İnsan onu üzen kişileri, onu yıkan durumları özler mi? Evet.
Nedeni çok basit olmakla beraber bu durum biraz da trajiktir. İnsanın ne kadar
çaresiz kalabileceğini gösterir. Doğru düşündünüz, bu çaresiz bir çarenin
yazısıdır. Çaresiz olmayanlara çaresiz durumda olanları göstermek, her an
savaşmak gerektiğinin, pes etmenin tamamen bir saçmalık olduğunu göstermenin
satırlarıdır bunlar.
İnsan onu üzen hatıraları özleyebilir. Çünkü o hatıraların
kocaman birer yalan olduğunu öğrenmeden önce güzel anlar yaşamıştır. Belki de
hayatının en mutlu anlarını. Kim bilir, belki de bir yalanın içerisinde pek çok
ilki yaşamışsınızdır. Ardından gerçekler açığa çıktığında; ruhunuzu bir öfke
duygusu kaplar. O öfke bir anda alevlenir. Etrafa saldırmaya başlar insan. Kontrollü
olmazsa kendine bile zarar verebilir. Bir şekilde o alevler küçülür. Yerini
ufak çatırtılara bırakır, şömine ateşi misali. İşte bunun adı pişmanlıktır.
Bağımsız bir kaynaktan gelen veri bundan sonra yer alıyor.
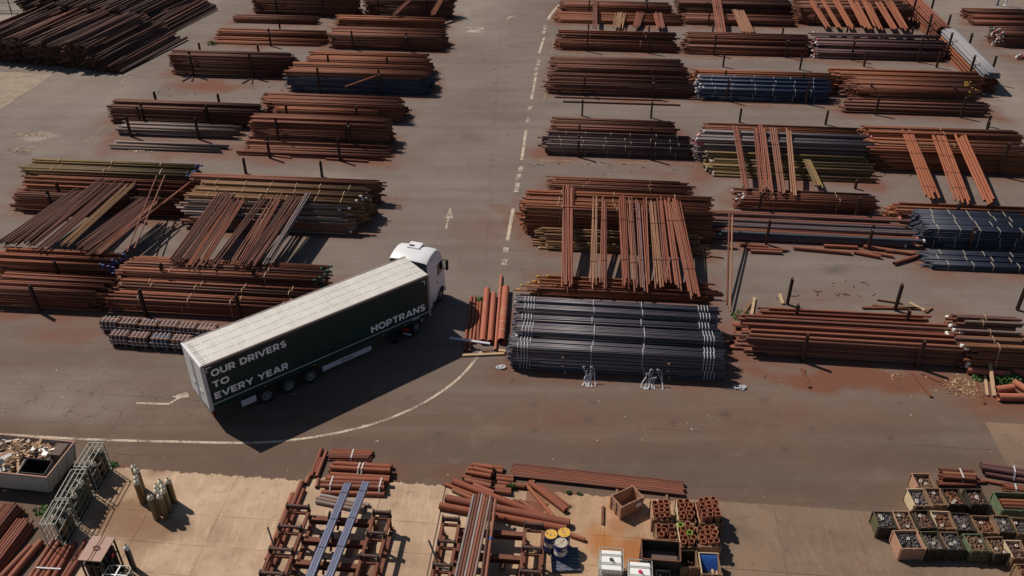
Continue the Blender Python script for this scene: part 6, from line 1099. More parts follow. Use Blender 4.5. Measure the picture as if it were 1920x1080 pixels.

İnsan pişman olur. Nedenler, eğerler havada uçuşur. Milyon tane soru işareti
kaplar zihni. Hepsinin cevabı aynıdır aslında, ama bunu anladığınız zaman iş
işten geçmiştir. Kontrolü kaybetmişsinizdir ve işler sapa sarmıştır. Ne
yaptığınızı ne söylediğinizi bile hatırlayamadığınız zamanlar olur. Bunları
anlatıyorum, çünkü bunları yaşamayın istiyorum.
Özledim. Hem de çok özledim. Kısa bir süre boyunca her şeyin
çok güzel olacağına inanmıştım. Şansımın döndüğüne, arzuladığım mutluluğa
yaklaştığımı hissetmiştim. İşin daha da komik tarafı, bir an için bunun
karşılıklı bir düşünce olduğuna inanmıştım. Yanılmışım. Kendimi olduğumdan daha
iyi biri gibi görmüşüm. Değilmişim. Ben hep olmak istediğim o kötü adammışım
meğer. Bu kadar çabaya gerek yokmuş. Zaten duygusuzmuşum. Hayal ettiğim gibi.
İnsan yalnızca 1 dakika için neler feda eder? 1 dakikalık
mutluluk için? Her şeyi. Sahip olduklarını bir anda fırlatıp atar. O mutluluk
onun hayatının zirve noktası olacaktır çünkü. Ama yaptığı yanlıştır. Çünkü
insan açgözlüdür. O 1 dakika ona hiçbir zaman yetmeyecektir. Ancak bunu çok iyi
bilen insan o anda bunu kabullenmez. Israrla reddeder. Duyguları mantığının
önüne geçer. Artık güç hislerdedir, beyinde değil.